To do
Give the listing again in full, exactly as written.

Data section
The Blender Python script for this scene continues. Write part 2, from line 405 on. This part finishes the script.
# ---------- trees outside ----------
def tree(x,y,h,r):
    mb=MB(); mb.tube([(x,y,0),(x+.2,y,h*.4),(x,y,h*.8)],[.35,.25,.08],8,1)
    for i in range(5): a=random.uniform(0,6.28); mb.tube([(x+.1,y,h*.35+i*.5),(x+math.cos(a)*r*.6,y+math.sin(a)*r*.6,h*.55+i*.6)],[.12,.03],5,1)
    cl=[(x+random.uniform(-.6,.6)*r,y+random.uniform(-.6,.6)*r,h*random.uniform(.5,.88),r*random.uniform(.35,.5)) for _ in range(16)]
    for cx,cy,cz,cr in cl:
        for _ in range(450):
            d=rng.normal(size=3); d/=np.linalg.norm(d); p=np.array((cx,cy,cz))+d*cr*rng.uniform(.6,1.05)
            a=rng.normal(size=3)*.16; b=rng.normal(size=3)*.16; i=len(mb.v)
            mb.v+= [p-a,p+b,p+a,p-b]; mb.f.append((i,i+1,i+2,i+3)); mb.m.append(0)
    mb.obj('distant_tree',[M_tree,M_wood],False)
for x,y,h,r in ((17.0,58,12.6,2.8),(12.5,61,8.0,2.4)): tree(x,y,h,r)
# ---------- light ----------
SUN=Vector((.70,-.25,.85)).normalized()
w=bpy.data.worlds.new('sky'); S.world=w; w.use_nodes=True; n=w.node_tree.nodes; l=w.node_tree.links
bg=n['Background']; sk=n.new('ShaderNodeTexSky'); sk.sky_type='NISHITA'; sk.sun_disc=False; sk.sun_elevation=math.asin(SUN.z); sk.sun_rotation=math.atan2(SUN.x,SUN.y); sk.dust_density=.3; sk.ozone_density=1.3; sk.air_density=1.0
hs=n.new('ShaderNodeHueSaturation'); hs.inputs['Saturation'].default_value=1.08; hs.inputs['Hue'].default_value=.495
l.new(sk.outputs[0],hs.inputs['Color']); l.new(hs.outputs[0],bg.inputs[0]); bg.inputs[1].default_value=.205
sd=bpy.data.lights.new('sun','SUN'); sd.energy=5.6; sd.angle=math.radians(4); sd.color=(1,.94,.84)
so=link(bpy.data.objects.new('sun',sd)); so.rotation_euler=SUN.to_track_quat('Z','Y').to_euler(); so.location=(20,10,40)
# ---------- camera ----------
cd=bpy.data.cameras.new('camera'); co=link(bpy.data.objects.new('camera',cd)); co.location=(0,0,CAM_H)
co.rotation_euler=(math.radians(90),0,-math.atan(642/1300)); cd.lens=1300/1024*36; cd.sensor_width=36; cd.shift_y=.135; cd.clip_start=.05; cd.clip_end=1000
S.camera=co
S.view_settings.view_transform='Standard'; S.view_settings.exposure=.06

Written answer
The Blender Python script for this scene continues. Write part 2, from line 405 on. This part finishes the script.
# ---------- trees outside ----------
def tree(x,y,h,r):
    mb=MB(); mb.tube([(x,y,0),(x+.2,y,h*.4),(x,y,h*.8)],[.35,.25,.08],8,1)
    for i in range(5): a=random.uniform(0,6.28); mb.tube([(x+.1,y,h*.35+i*.5),(x+math.cos(a)*r*.6,y+math.sin(a)*r*.6,h*.55+i*.6)],[.12,.03],5,1)
    cl=[(x+random.uniform(-.6,.6)*r,y+random.uniform(-.6,.6)*r,h*random.uniform(.5,.88),r*random.uniform(.35,.5)) for _ in range(16)]
    for cx,cy,cz,cr in cl:
        for _ in range(450):
            d=rng.normal(size=3); d/=np.linalg.norm(d); p=np.array((cx,cy,cz))+d*cr*rng.uniform(.6,1.05)
            a=rng.normal(size=3)*.16; b=rng.normal(size=3)*.16; i=len(mb.v)
            mb.v+= [p-a,p+b,p+a,p-b]; mb.f.append((i,i+1,i+2,i+3)); mb.m.append(0)
    mb.obj('distant_tree',[M_tree,M_wood],False)
for x,y,h,r in ((17.0,58,12.6,2.8),(12.5,61,8.0,2.4)): tree(x,y,h,r)
# ---------- light ----------
SUN=Vector((.70,-.25,.85)).normalized()
w=bpy.data.worlds.new('sky'); S.world=w; w.use_nodes=True; n=w.node_tree.nodes; l=w.node_tree.links
bg=n['Background']; sk=n.new('ShaderNodeTexSky'); sk.sky_type='NISHITA'; sk.sun_disc=False; sk.sun_elevation=math.asin(SUN.z); sk.sun_rotation=math.atan2(SUN.x,SUN.y); sk.dust_density=.3; sk.ozone_density=1.3; sk.air_density=1.0
hs=n.new('ShaderNodeHueSaturation'); hs.inputs['Saturation'].default_value=1.08; hs.inputs['Hue'].default_value=.495
l.new(sk.outputs[0],hs.inputs['Color']); l.new(hs.outputs[0],bg.inputs[0]); bg.inputs[1].default_value=.205
sd=bpy.data.lights.new('sun','SUN'); sd.energy=5.6; sd.angle=math.radians(4); sd.color=(1,.94,.84)
so=link(bpy.data.objects.new('sun',sd)); so.rotation_euler=SUN.to_track_quat('Z','Y').to_euler(); so.location=(20,10,40)
# ---------- camera ----------
cd=bpy.data.cameras.new('camera'); co=link(bpy.data.objects.new('camera',cd)); co.location=(0,0,CAM_H)
co.rotation_euler=(math.radians(90),0,-math.atan(642/1300)); cd.lens=1300/1024*36; cd.sensor_width=36; cd.shift_y=.135; cd.clip_start=.05; cd.clip_end=1000
S.camera=co
S.view_settings.view_transform='Standard'; S.view_settings.exposure=.06